MOST OF the other professional golfers had gone fishing or to lunch, but one of them stayed behind. Tall, lean and blond (where have we seen that face before?), he stood on the driving range at Thanksgiving Point Monday afternoon, driving ball after ball deep into the blue vault of the sky. Whhh-ack!

"Sure looks like his father," said one onlooker to another.Mike Nicklaus was hitting a bucket of balls side by side with weekend hackers. Guys lobbing divots the size of door mats onto the range. Guys in basketball sneakers and shorts, sneaking peeks at the golden kid ripping shots into tomorrow. Over and over, Nicklaus stepped to the tee, rolled the club in his hand like dice, and launched a drive some 300 yards, then stepped back to analyze the shot with Phil Rogers, the famous shot doctor.

"He's got some talent!" Rogers yelled to a short, dark-haired young man in a black shirt and gray slacks who was practicing nearby. A guy by the name of Wayne Player, if the name on the caddy means anything.

"He just needs some direction!" joked Player.

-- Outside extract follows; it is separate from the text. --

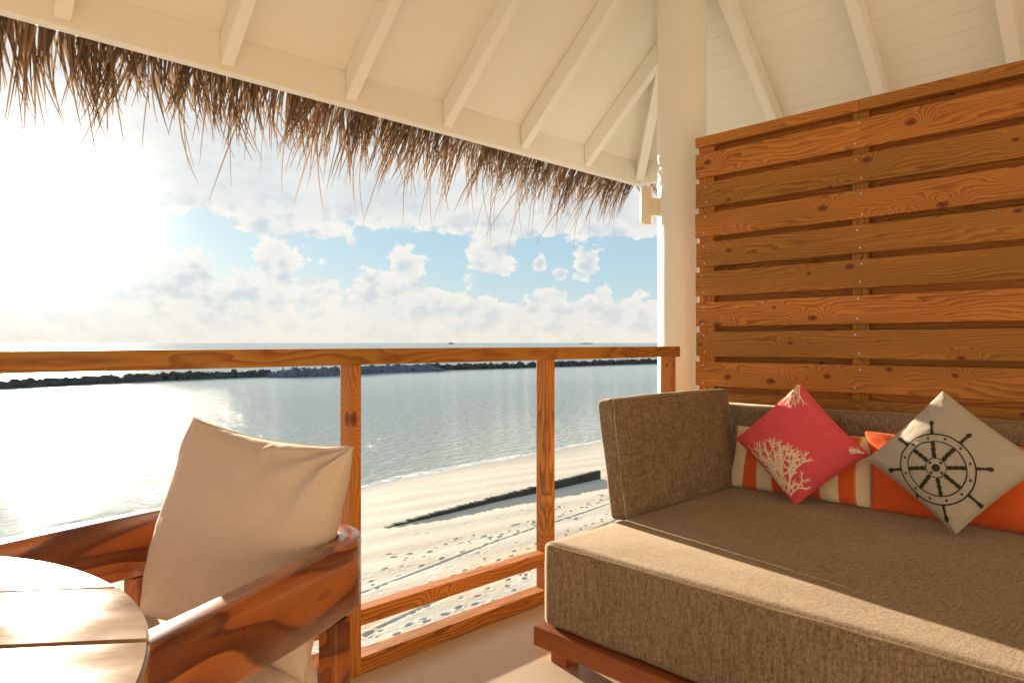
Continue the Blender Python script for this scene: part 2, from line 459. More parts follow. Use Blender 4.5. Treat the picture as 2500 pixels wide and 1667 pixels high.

Wait a minute. The mind reels. Nicklaus and Player. Young and hungry again. Honing their games on the range with the duffers. Meet Nicklaus and Player, The Next Generation. The sons of Jack Nicklaus and Gary Player, the legends, winners of 24 majors between them. They spent the morning playing in a pro-am event with their fathers in the Champions Challenge, but now their old men are gone. Like most of the golfers, they accepted invitations to go fly fishing or to meet in the clubhouse for lunch, but Nicklaus and Player - Part Deux - declined.

"I wanted to go," said Nicklaus, "but I need to spend a little time working on some things."

Nicklaus had hit the last of the balls and was slipping his clubs into his bag when The Question came. How was it, this playing his father's game?

"There are more benefits than there are negatives," he said. But moments later, he adds, "It bothers me sometimes. It bothers me just how pure he hits the ball. I keep putting in the work, but I don't hit it like that."

This is the way of it. If somebody else isn't comparing himself to the old man, he's doing it himself. At least on this account, he has company this week. Somebody turned the Champions Challenge into a father-son outing, which seemed fitting coming the day after Father's Day. Five legendary pros brought their sons to play in the tournament. Jack and Mike. Gary and Wayne Player. Hale and Steve Irwin. Johnny Miller and Johnny Jr. Billy and Bobby Casper.

Except for Player, none of the sons has even made the PGA Tour yet, but they are trying. They could have made it easier on themselves. They could have chosen another profession. They could have become, say, plumbers. Or architects. Sequels don't play well in theaters or on golf courses. How many sons have surpassed their fathers in golf or even succeeded on the pro tour. Only a handful earned a living at it - Raymond Floyd, Dave Stockton and Al Geiberger - but that doesn't keep others from trying.

"If every son (of a tour golfer) was successful and you weren't, that would be pressure," said Johnny Miller Jr. "It is hard to follow Dad into anything. I hope someone will break the ice."

There is no escaping the shadow of their famous fathers and the pressure that brings, and none of them seem to want to. Player seems to invite comparison. He even dresses like his father did. Johnny Jr. proudly gushes about his father on demand and says things like, "I wouldn't even be here if it weren't for my father." Irwin, a Nike Tour player, served as a caddy for his father at the U.S. Open.

Nicklaus, whose father casts the biggest shadow, wears a hat with a Golden Bear emblem on it. He even looks like a longer version of his father, 30 years ago. He plays on the Golden Bear Tour. He tried once to give up the game, but now he wants to follow in his father's spike marks.

"I didn't ever give golf a chance," he says.

In high school, he played football - and blew out his knee - and basketball. He went on to become a fine golfer for Georgia Tech, but after leaving school he dropped the game and never intended to take it up again. In truth, he was irritated at the game because he hadn't played as well as he hoped. For four months he worked in his dad's golf course design company and didn't pick up a club until his anger subsided. After serving as a caddy for his brother Jackie in a European qualifying school and sizing up the competition, he decided he could play with them. He took up the game again about a year ago with renewed vigor.

"I've only worked hard on golf for a year," he says.

At 24, he plays his father's tour - a PGA prep tour based in Palm Beach that consists of about 186 players - then he plans to attend the PGA qualifying school and hopes to follow his father onto the tour. Today, he will join his father in a foursome (with the Millers) and study again with the master, the Golden Kid and the Golden Bear.

"The older I get, the more I enjoy how good he is," says Mike. "I think he's the greatest player ever."

And that, he'll tell you, is lot to measure up to.